- _Source material_:
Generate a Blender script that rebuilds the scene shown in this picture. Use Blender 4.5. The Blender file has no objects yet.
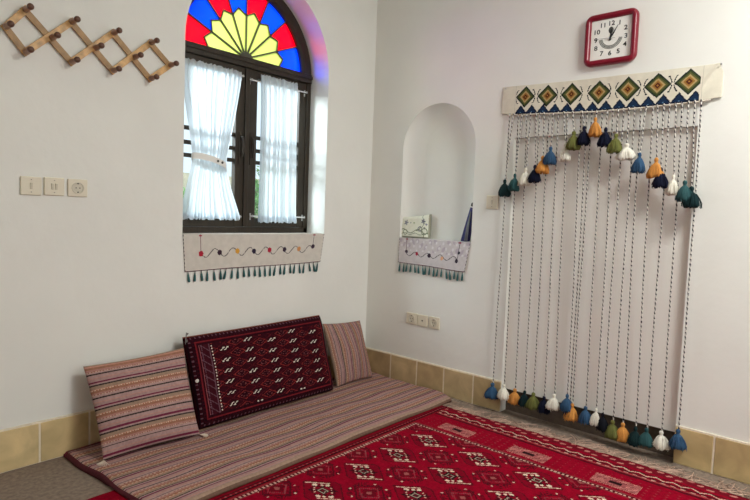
import bpy, bmesh, math, random
import numpy as np
from mathutils import Vector, Matrix
PI = math.pi
random.seed(7)
rng = np.random.default_rng(7)
sc = bpy.context.scene
COL = sc.collection
WX, WY = 3.735, 3.37          # east wall plane, north (window) wall plane
CEIL = 3.5
XW, YS = -1.5, -2.2           # west and south wall planes

# ------------------------------------------------------------------ helpers
def lin(c):
    return tuple((v / 255 / 12.92) if v / 255 <= .04045 else ((v / 255 + .055) / 1.055) ** 2.4 for v in c)

def link(o, parent=None):
    COL.objects.link(o)
    if parent is not None:
        o.parent = parent
    return o

def mesh_obj(name, verts, faces, mat=None, parent=None, smooth=False, label=None):
    me = bpy.data.meshes.new(name)
    me.from_pydata([tuple(v) for v in verts], [], faces)
    me.update()
    if smooth:
        for p in me.polygons:
            p.use_smooth = True
    if mat:
        me.materials.append(mat)
    o = link(bpy.data.objects.new(name, me), parent)
    if label:
        o['label'] = label
    return o

def bm_obj(name, bm, mat=None, parent=None, smooth=False, label=None):
    bmesh.ops.recalc_face_normals(bm, faces=bm.faces)
    me = bpy.data.meshes.new(name)
    bm.to_mesh(me)
    bm.free()
    if smooth:
        for p in me.polygons:
            p.use_smooth = True
    if mat:
        me.materials.append(mat)
    o = link(bpy.data.objects.new(name, me), parent)
    if label:
        o['label'] = label
    return o

def tag(o, label, cat, group=None):
    o['label'] = label
    o['category'] = cat
    if group:
        o['group'] = group
    return o

def empty(name, loc, rz=0, label=None, cat=None, group=None):
    o = link(bpy.data.objects.new(name, None))
    o.empty_display_size = .05
    o.location = loc
    o.rotation_euler = (0, 0, rz)
    if label:
        tag(o, label, cat, group)
    return o

EAST = -PI / 2     # local x -> -Y (right in view), local y -> into the east wall

def box(bm, x0, x1, y0, y1, z0, z1, bevel=0, seg=2):
    r = bmesh.ops.create_cube(bm, size=1)
    for v in r['verts']:
        v.co = Vector(((x0 + x1) / 2 + v.co.x * (x1 - x0), (y0 + y1) / 2 + v.co.y * (y1 - y0), (z0 + z1) / 2 + v.co.z * (z1 - z0)))
    if bevel:
        es = list({e for v in r['verts'] for e in v.link_edges})
        bmesh.ops.bevel(bm, geom=es, offset=bevel, segments=seg, affect='EDGES', profile=.5)

def box_obj(name, b, mat, parent=None, bevel=0, label=None, seg=2):
    bm = bmesh.new()
    box(bm, *b, bevel=bevel, seg=seg)
    return bm_obj(name, bm, mat, parent, label=label)

def tube(bm, pts, r, n=8, caps=True):
    pts = [Vector(p) for p in pts]
    rs = r if isinstance(r, (list, tuple)) else [r] * len(pts)
    rings = []
    up = None
    for i, p in enumerate(pts):
        t = (pts[min(i + 1, len(pts) - 1)] - pts[max(i - 1, 0)]).normalized()
        if up is None:
            up = Vector((0, 0, 1)) if abs(t.z) < .9 else Vector((1, 0, 0))
        a = t.cross(up).normalized()
        b = a.cross(t).normalized()
        up = b
        rings.append([bm.verts.new(p + a * math.cos(2 * PI * k / n) * rs[i] + b * math.sin(2 * PI * k / n) * rs[i]) for k in range(n)])
    for i in range(len(rings) - 1):
        for k in range(n):
            bm.faces.new((rings[i][k], rings[i][(k + 1) % n], rings[i + 1][(k + 1) % n], rings[i + 1][k]))
    if caps:
        bm.faces.new(rings[0][::-1])
        bm.faces.new(rings[-1])

def lathe_y(bm, prof, c=(0, 0, 0), n=20, axis=(0, -1, 0)):
    """prof: (distance along axis, radius)"""
    c = Vector(c)
    ax = Vector(axis).normalized()
    a = ax.orthogonal().normalized()
    b = ax.cross(a)
    rings = []
    for d, r in prof:
        r = max(r, 1e-5)
        rings.append([bm.verts.new(c + ax * d + (a * math.cos(2 * PI * k / n) + b * math.sin(2 * PI * k / n)) * r) for k in range(n)])
    for i in range(len(rings) - 1):
        for k in range(n):
            bm.faces.new((rings[i][k], rings[i][(k + 1) % n], rings[i + 1][(k + 1) % n], rings[i + 1][k]))
    bm.faces.new(rings[0][::-1])
    bm.faces.new(rings[-1])

def set_cols(me, cols_face):
    """cols_face: (nfaces,3) linear"""
    att = me.color_attributes.new('Col', 'FLOAT_COLOR', 'CORNER')
    n = len(me.polygons)
    tot = np.zeros(n, dtype=np.int32)
    me.polygons.foreach_get('loop_total', tot)
    c = np.repeat(np.concatenate([cols_face, np.ones((n, 1))], 1), tot, axis=0).astype(np.float32)
    att.data.foreach_set('color', c.ravel())

def grid_faces(nu, nv, off=0):
    j, i = np.meshgrid(np.arange(nv), np.arange(nu), indexing='ij')
    a = (j * (nu + 1) + i).ravel() + off
    return np.stack([a, a + 1, a + nu + 2, a + nu + 1], 1)

def fast_mesh(name, verts, quads, cols, mat, parent=None, smooth=True, label=None):
    me = bpy.data.meshes.new(name)
    me.vertices.add(len(verts))
    me.vertices.foreach_set('co', np.asarray(verts, dtype=np.float32).ravel())
    nq = len(quads)
    me.loops.add(nq * 4)
    me.loops.foreach_set('vertex_index', np.asarray(quads, dtype=np.int32).ravel())
    me.polygons.add(nq)
    me.polygons.foreach_set('loop_start', np.arange(0, nq * 4, 4, dtype=np.int32))
    me.polygons.foreach_set('loop_total', np.full(nq, 4, dtype=np.int32))
    me.update(calc_edges=True)
    me.validate()
    if smooth:
        me.polygons.foreach_set('use_smooth', np.ones(len(me.polygons), dtype=bool))
    if cols is not None:
        set_cols(me, np.asarray(cols))
    me.materials.append(mat)
    o = link(bpy.data.objects.new(name, me), parent)
    if label:
        o['label'] = label
    return o

def slab(name, P, C, offset, mat, parent=None, smooth=True, label=None, back=None):
    """P (nv+1,nu+1,3) front grid, C (nv,nu,3) face colours, offset vector(s) to the back side -> closed sheet"""
    nv, nu = P.shape[0] - 1, P.shape[1] - 1
    B = P + np.asarray(offset)
    F = grid_faces(nu, nv)
    N = (nu + 1) * (nv + 1)
    FB = F[:, ::-1] + N
    idx = np.arange(N).reshape(nv + 1, nu + 1)
    loop = np.concatenate([idx[0, :-1], idx[:-1, -1], idx[-1, :0:-1], idx[:0:-1, 0]])
    nx = np.roll(loop, -1)
    S = np.stack([loop, loop + N, nx + N, nx], 1)
    cf = C.reshape(-1, 3)
    cs = np.concatenate([C[0], C[:, -1], C[-1, ::-1], C[::-1, 0]])
    cb = cf if back is None else np.tile(np.array(back), (len(cf), 1))
    return fast_mesh(name, np.concatenate([P.reshape(-1, 3), B.reshape(-1, 3)]), np.concatenate([F, FB, S]),
                     np.concatenate([cf, cb, cs]), mat, parent, smooth, label)

# ------------------------------------------------------------------ materials
def new_mat(name):
    m = bpy.data.materials.new(name)
    m.use_nodes = True
    nt = m.node_tree
    return m, nt, nt.nodes['Principled BSDF']

def mat_plain(name, rgb, rough=.6, metal=0, noise=0, scale=20, bump=0, bscale=200, spec=.4, stretch=None):
    m, nt, b = new_mat(name)
    c = lin(rgb)
    b.inputs['Base Color'].default_value = (*c, 1)
    b.inputs['Roughness'].default_value = rough
    b.inputs['Metallic'].default_value = metal
    b.inputs['Specular IOR Level'].default_value = spec
    tc = nt.nodes.new('ShaderNodeTexCoord')
    src = tc.outputs['Object']
    if stretch:
        mp = nt.nodes.new('ShaderNodeMapping')
        mp.inputs['Scale'].default_value = stretch
        nt.links.new(src, mp.inputs[0])
        src = mp.outputs[0]
    if noise:
        n = nt.nodes.new('ShaderNodeTexNoise')
        n.inputs['Scale'].default_value = scale
        n.inputs['Detail'].default_value = 5
        nt.links.new(src, n.inputs['Vector'])
        r = nt.nodes.new('ShaderNodeValToRGB')
        r.color_ramp.elements[0].position = .3
        r.color_ramp.elements[1].position = .7
        r.color_ramp.elements[0].color = (*[v * (1 - noise) for v in c], 1)
        r.color_ramp.elements[1].color = (*[min(1, v * (1 + noise)) for v in c], 1)
        nt.links.new(n.outputs['Fac'], r.inputs[0])
        nt.links.new(r.outputs[0], b.inputs['Base Color'])
    if bump:
        n2 = nt.nodes.new('ShaderNodeTexNoise')
        n2.inputs['Scale'].default_value = bscale
        n2.inputs['Detail'].default_value = 4
        nt.links.new(src, n2.inputs['Vector'])
        bp = nt.nodes.new('ShaderNodeBump')
        bp.inputs['Strength'].default_value = bump
        bp.inputs['Distance'].default_value = .01
        nt.links.new(n2.outputs['Fac'], bp.inputs['Height'])
        nt.links.new(bp.outputs[0], b.inputs['Normal'])
    return m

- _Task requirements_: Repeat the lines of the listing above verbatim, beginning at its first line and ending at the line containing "EAST = -PI /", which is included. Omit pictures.

- _Reply to the task_:
Generate a Blender script that rebuilds the scene shown in this picture. Use Blender 4.5. The Blender file has no objects yet.
import bpy, bmesh, math, random
import numpy as np
from mathutils import Vector, Matrix
PI = math.pi
random.seed(7)
rng = np.random.default_rng(7)
sc = bpy.context.scene
COL = sc.collection
WX, WY = 3.735, 3.37          # east wall plane, north (window) wall plane
CEIL = 3.5
XW, YS = -1.5, -2.2           # west and south wall planes

# ------------------------------------------------------------------ helpers
def lin(c):
    return tuple((v / 255 / 12.92) if v / 255 <= .04045 else ((v / 255 + .055) / 1.055) ** 2.4 for v in c)

def link(o, parent=None):
    COL.objects.link(o)
    if parent is not None:
        o.parent = parent
    return o

def mesh_obj(name, verts, faces, mat=None, parent=None, smooth=False, label=None):
    me = bpy.data.meshes.new(name)
    me.from_pydata([tuple(v) for v in verts], [], faces)
    me.update()
    if smooth:
        for p in me.polygons:
            p.use_smooth = True
    if mat:
        me.materials.append(mat)
    o = link(bpy.data.objects.new(name, me), parent)
    if label:
        o['label'] = label
    return o

def bm_obj(name, bm, mat=None, parent=None, smooth=False, label=None):
    bmesh.ops.recalc_face_normals(bm, faces=bm.faces)
    me = bpy.data.meshes.new(name)
    bm.to_mesh(me)
    bm.free()
    if smooth:
        for p in me.polygons:
            p.use_smooth = True
    if mat:
        me.materials.append(mat)
    o = link(bpy.data.objects.new(name, me), parent)
    if label:
        o['label'] = label
    return o

def tag(o, label, cat, group=None):
    o['label'] = label
    o['category'] = cat
    if group:
        o['group'] = group
    return o

def empty(name, loc, rz=0, label=None, cat=None, group=None):
    o = link(bpy.data.objects.new(name, None))
    o.empty_display_size = .05
    o.location = loc
    o.rotation_euler = (0, 0, rz)
    if label:
        tag(o, label, cat, group)
    return o

EAST = -PI / 2     # local x -> -Y (right in view), local y -> into the east wall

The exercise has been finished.